Raising Grateful Kids In An Entitled Generation: Book Review by Jeff Bush

by Kristen Welch 

  • How can we explain or expect gratitude from our children if we are not showing it in our own lives.
  • Although our children should expect our love and acceptance, they must learn not to expect the material things this world places in front of them.
  • Entitlement winds its way through families. Everything from portion sizes, presents, activities, clothes and toys.
  • Resolving entitlement starts with teaching your children to be thankful for what they already have.
  • Entitlement has always been around, so maybe it’s the parenting that has changed and not the children. We are giving without making them earn, not saying no and overindulging.
  • Proverbs 22:6 has another side to it, a negative one. If you allow children to do whatever they want, they are not going to depart from their bad ways even when they’re old. 
  • Sometimes parents say no so often that they lose the opportunities to explain why they say no.
  • Sadly, parents feel pressured to give their children things they don’t necessarily need because everyone else is giving it to their children (best schools, sports, brand names, vacations, etc.).
  • Begin your quest for contentment. Is Jesus really enough for you?
  • The blurry line of being friend and parent is one of the most controversial lines in parenting today.
  • Kids need to learn how to problem solve. Parents do not need to rob this lesson from them.
  • We cannot make our parenting decisions based on what other parents are doing.
  • Temporary unhappiness from kids not getting their way can make for happiness as adults that love God and others.
  • Wanting our kids to be happy all the time might just be feeding their entitlement attitude.
  • Let your kids be devastated at age six so their first time is not when they are in college.
  • Tell your kids it’s more important who they are then what they have.
  • It is not your job as a parent to provide exciting activities every leisure moment. Kids are known for saying they are bored, but they need to learn to go outside, be creative and find things to do. 
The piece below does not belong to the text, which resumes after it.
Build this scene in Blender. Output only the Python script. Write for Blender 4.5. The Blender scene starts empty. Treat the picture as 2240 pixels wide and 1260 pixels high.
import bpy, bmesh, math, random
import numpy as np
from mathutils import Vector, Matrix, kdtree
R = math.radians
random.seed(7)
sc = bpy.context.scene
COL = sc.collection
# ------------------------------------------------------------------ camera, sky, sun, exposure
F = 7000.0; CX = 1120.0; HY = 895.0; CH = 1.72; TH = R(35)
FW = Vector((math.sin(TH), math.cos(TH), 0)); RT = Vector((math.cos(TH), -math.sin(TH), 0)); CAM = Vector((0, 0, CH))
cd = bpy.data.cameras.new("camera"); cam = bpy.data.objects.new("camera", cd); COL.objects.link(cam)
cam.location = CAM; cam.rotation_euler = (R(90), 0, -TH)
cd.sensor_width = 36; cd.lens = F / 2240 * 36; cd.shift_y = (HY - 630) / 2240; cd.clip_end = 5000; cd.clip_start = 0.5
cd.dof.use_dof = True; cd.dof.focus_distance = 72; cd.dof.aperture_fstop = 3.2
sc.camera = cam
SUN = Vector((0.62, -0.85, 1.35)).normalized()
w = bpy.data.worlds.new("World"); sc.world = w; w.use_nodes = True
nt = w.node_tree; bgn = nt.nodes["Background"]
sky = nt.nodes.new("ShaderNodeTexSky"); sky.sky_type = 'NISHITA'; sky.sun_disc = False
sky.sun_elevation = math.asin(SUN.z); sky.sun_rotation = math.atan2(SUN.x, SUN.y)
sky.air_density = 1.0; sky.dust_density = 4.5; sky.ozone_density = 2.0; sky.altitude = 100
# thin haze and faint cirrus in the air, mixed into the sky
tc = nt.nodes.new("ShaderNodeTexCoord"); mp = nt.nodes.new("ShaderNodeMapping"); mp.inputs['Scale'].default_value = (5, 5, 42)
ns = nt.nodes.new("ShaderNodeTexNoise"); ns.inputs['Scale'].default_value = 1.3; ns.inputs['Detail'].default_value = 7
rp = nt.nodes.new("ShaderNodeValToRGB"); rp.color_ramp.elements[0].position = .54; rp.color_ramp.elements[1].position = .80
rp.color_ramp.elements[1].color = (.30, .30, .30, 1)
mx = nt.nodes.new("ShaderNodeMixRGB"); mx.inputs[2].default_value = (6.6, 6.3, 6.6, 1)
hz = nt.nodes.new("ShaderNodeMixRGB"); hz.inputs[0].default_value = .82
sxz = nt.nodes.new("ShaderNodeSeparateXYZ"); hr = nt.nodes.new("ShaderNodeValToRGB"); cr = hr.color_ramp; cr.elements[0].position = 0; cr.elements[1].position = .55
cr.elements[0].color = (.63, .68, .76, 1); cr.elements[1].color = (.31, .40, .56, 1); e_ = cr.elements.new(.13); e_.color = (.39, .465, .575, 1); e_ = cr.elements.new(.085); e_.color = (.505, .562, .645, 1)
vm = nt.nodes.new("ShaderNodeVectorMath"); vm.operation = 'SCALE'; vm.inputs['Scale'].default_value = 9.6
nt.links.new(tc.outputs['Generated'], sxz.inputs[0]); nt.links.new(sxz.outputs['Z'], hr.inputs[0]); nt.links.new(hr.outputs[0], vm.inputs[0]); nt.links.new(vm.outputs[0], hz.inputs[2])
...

  • Challenge your kids to turn their phone around and take pictures of others instead of themselves. Take them to a homeless shelter. Teach them to think of others.
  • Parents should make restrictions on their kid’s social media platforms/accounts, and should not feel bad about it.
  • You should ask and know your children’s passwords and accounts. This is not an invasion of privacy, it is protecting your children. There are predators and dangerous people out there that want to hurt your children.
  • We must teach our children self control. We will not always be with them to help make decisions, so they must learn to make decisions on their own. Proverbs 25:28
  • Obedience should be expected not suggested. But do so with grace and love.
  • Losing is good for your kids, not bad. Giving a participation trophy does not teach them about life, in fact, it makes them expect more.
  • Make your marriage more important than your children, it’s what you and your kids need. 
  • Nothing makes us more grateful than perspective.
  • The best way to teach gratitude is to model it. Do they see you saying thank you, writing a thank you card and being kind to the server at a restaurant?
  • You may get mad or feel you’ve messed up with your kids, but there’s time to ask forgiveness… so do it when necessary. 
  • Talking to older parents will help coach you as you’re raising your kids.
  • 7 Ways yo Teach Gratitude to our Kids, instead of Entitlement:
          1. Teach ownership. Chores and responsibilities. Their clothes and possessions. 
          2. Stress the value of money. Saving and spending money. Let them have an allowance for their work or an amount on vacation and not get more when it’s spent. It’s easier for them to spend your money than theirs. Teach and encourage them to give. 
          3. Emphasize the value of hard work. Make work part of your daily routine. Teach them to pick up after themselves as well as specific jobs around the house. Let them be in charge of making dinner and cleaning up after meals.
          4. Teach responsibility and consequences. Require them to do their own laundry when they get to a certain age, and when they run out of clean items don’t run to the rescue. It is hard to watch your kids fail, but sometimes that’s what they need to do. 
          5. See the benefits of delayed gratification. In a world of instant gratification children must learn to delay the immediate reward for the later reward. The reward that is worked for and waited for is usually much more valued. 
          6. Give your children a larger worldview. Perspective is one of the greatest gifts you can give your children and yourself, and service is a great way to package it. Not everyone in the world has what you have, many have far less. Your kids need to know that. Take them to work at a homeless shelter or places they can help and as see the need of others. Your family is at its best when you are helping serve others. 
          7. Strive to instill faithfulness. Persevering when things are hard is often rewarding. 
  • Don’t ground your children from spiritual activities. Sometimes parents will not let their children go to a church event because of the way they acted. But they need that influence more than other things they have or do in life.
  • One of the greatest gifts we can ask from the Lord is wisdom. 
  • Nothing we can do or say can ever substitute for bowing our heads and praying for our children. 
  • Prayer is often the last thing we think when raising kids, but God wants to walk this path with us. And there’s nothing greater than telling our parental needs to the One who parents us.